• **Supplied information**:
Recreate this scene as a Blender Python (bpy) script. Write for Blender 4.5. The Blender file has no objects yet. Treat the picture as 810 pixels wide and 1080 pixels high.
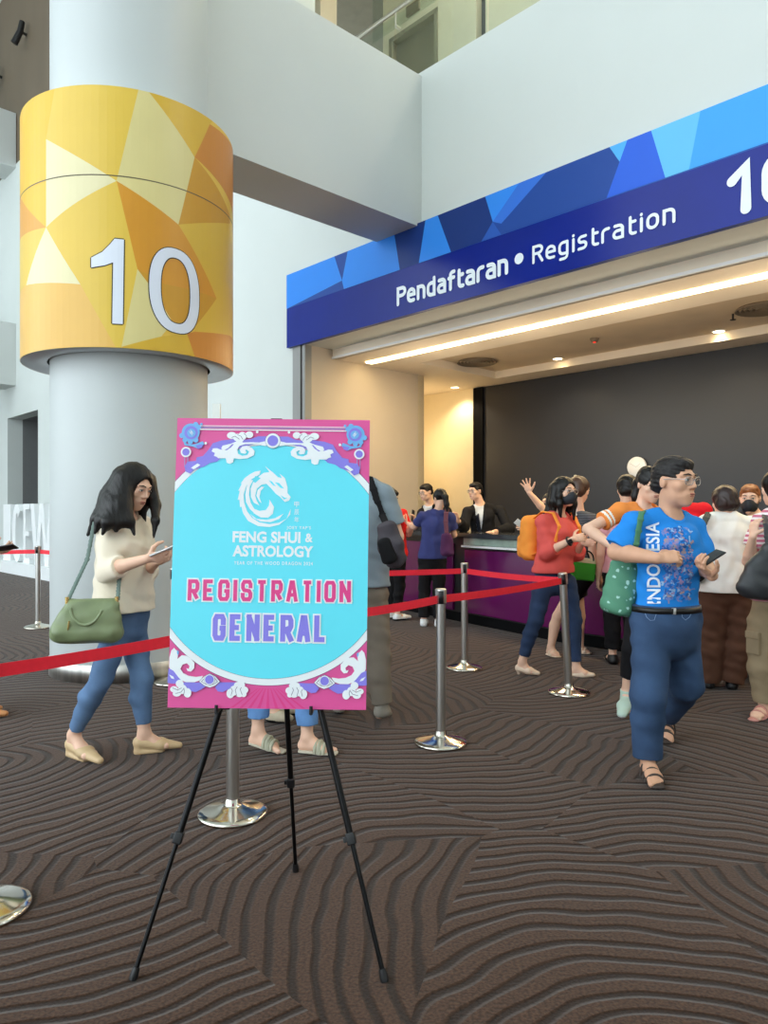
import bpy, bmesh, math, random
import numpy as np
from mathutils import Vector, Matrix
from mathutils.geometry import tessellate_polygon

SC = bpy.context.scene
COL = SC.collection
RND = random.Random(7)
F, CX, HY, EYE = 770.0, 405.0, 540.0, 1.4          # camera: focal length (px), principal point, eye height

# ------------------------------------------------------------------ frames
PHI = math.radians(43.5)
UX, UY = math.sin(PHI), -math.cos(PHI)             # along the registration wall
VX, VY = math.cos(PHI), math.sin(PHI)              # into the registration room

def A(*p): return np.array(p, dtype=float)
def pt(px, py, d): return A((px - CX) * d / F, d, EYE + (HY - py) * d / F)
def fl(px, py): return pt(px, py, EYE * F / (py - HY))
def P(u, v, z=0.0): return A(u * UX + v * VX, u * UY + v * VY, z)
def uz(px, py, v):                                  # point of the plane v = const
    r = (px - CX) / F
    d = v / (r * VX + VY)
    return d * (r * UX + UY), EYE + (HY - py) * d / F
def nrm(a):
    a = np.asarray(a, float); return a / (np.linalg.norm(a) + 1e-12)

# ------------------------------------------------------------------ materials
def lin(c):
    c = c / 255.0
    return c / 12.92 if c <= 0.04045 else ((c + 0.055) / 1.055) ** 2.4
def rgb(c): return (lin(c[0]), lin(c[1]), lin(c[2]), 1.0)
MATS = {}
def mat(name, col, rough=0.6, metal=0.0, var=0.06, vscale=6.0, bump=0.0, bscale=80.0, emit=0.0, coat=0.0, alpha=1.0,
        stretch=None, spec=0.5, sheen=0.0):
    if name in MATS: return MATS[name]
    m = bpy.data.materials.new(name); m.use_nodes = True
    nt = m.node_tree; N = nt.nodes; L = nt.links
    b = N['Principled BSDF']
    b.inputs['Roughness'].default_value = rough
    b.inputs['Metallic'].default_value = metal
    b.inputs['Specular IOR Level'].default_value = spec
    b.inputs['Coat Weight'].default_value = coat
    b.inputs['Coat Roughness'].default_value = 0.1
    b.inputs['Sheen Weight'].default_value = sheen
    b.inputs['Base Color'].default_value = rgb(col)
    tc = N.new('ShaderNodeTexCoord'); mp = N.new('ShaderNodeMapping')
    L.new(tc.outputs['Object'], mp.inputs['Vector'])
    if stretch: mp.inputs['Scale'].default_value = stretch
    if var > 0:
        n = N.new('ShaderNodeTexNoise'); n.inputs['Scale'].default_value = vscale; n.inputs['Detail'].default_value = 4
        L.new(mp.outputs['Vector'], n.inputs['Vector'])
        r = N.new('ShaderNodeMapRange'); r.inputs['From Min'].default_value = 0.3; r.inputs['From Max'].default_value = 0.7
        r.inputs['To Min'].default_value = 1 - var; r.inputs['To Max'].default_value = 1 + var
        L.new(n.outputs['Fac'], r.inputs['Value'])
        x = N.new('ShaderNodeVectorMath'); x.operation = 'SCALE'; x.inputs[0].default_value = rgb(col)[:3]
        L.new(r.outputs['Result'], x.inputs['Scale']); L.new(x.outputs['Vector'], b.inputs['Base Color'])
    if bump > 0:
        n2 = N.new('ShaderNodeTexNoise'); n2.inputs['Scale'].default_value = bscale; n2.inputs['Detail'].default_value = 3
        L.new(mp.outputs['Vector'], n2.inputs['Vector'])
        bu = N.new('ShaderNodeBump'); bu.inputs['Strength'].default_value = bump; bu.inputs['Distance'].default_value = 0.004
        L.new(n2.outputs['Fac'], bu.inputs['Height']); L.new(bu.outputs['Normal'], b.inputs['Normal'])
    if emit > 0:
        b.inputs['Emission Color'].default_value = rgb(col); b.inputs['Emission Strength'].default_value = emit
    if alpha < 1: b.inputs['Alpha'].default_value = alpha
    MATS[name] = m
    return m

def glass_mat(name, tint, mixf):
    if name in MATS: return MATS[name]
    m = bpy.data.materials.new(name); m.use_nodes = True
    nt = m.node_tree; N = nt.nodes; L = nt.links
    N.remove(N['Principled BSDF'])
    t = N.new('ShaderNodeBsdfTransparent'); t.inputs['Color'].default_value = rgb(tint)
    g = N.new('ShaderNodeBsdfGlossy'); g.inputs['Roughness'].default_value = 0.03
    mx = N.new('ShaderNodeMixShader'); mx.inputs['Fac'].default_value = mixf
    L.new(t.outputs[0], mx.inputs[1]); L.new(g.outputs[0], mx.inputs[2]); L.new(mx.outputs[0], N['Material Output'].inputs['Surface'])
    MATS[name] = m
    return m

# ------------------------------------------------------------------ objects
def tag(o, label=None, cat=None, group=None, kind=None):
    if label: o['label'] = label
    if cat: o['category'] = cat
    if group: o['group'] = group
    if kind: o['kind'] = kind
    return o
LOC = {}
def thing(name, loc, label, cat, group=None):
    o = bpy.data.objects.new(name, None); COL.objects.link(o)
    o.empty_display_size = 0.1
    o.location = (float(loc[0]), float(loc[1]), float(loc[2]) if len(loc) > 2 else 0.0)
    LOC[o.name] = A(*o.location)
    return tag(o, label, cat, group)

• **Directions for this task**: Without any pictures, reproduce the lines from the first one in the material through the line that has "from mathutils.geometry import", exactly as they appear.

• **Correct result**:
Recreate this scene as a Blender Python (bpy) script. Write for Blender 4.5. The Blender file has no objects yet. Treat the picture as 810 pixels wide and 1080 pixels high.
import bpy, bmesh, math, random
import numpy as np
from mathutils import Vector, Matrix
from mathutils.geometry import tessellate_polygon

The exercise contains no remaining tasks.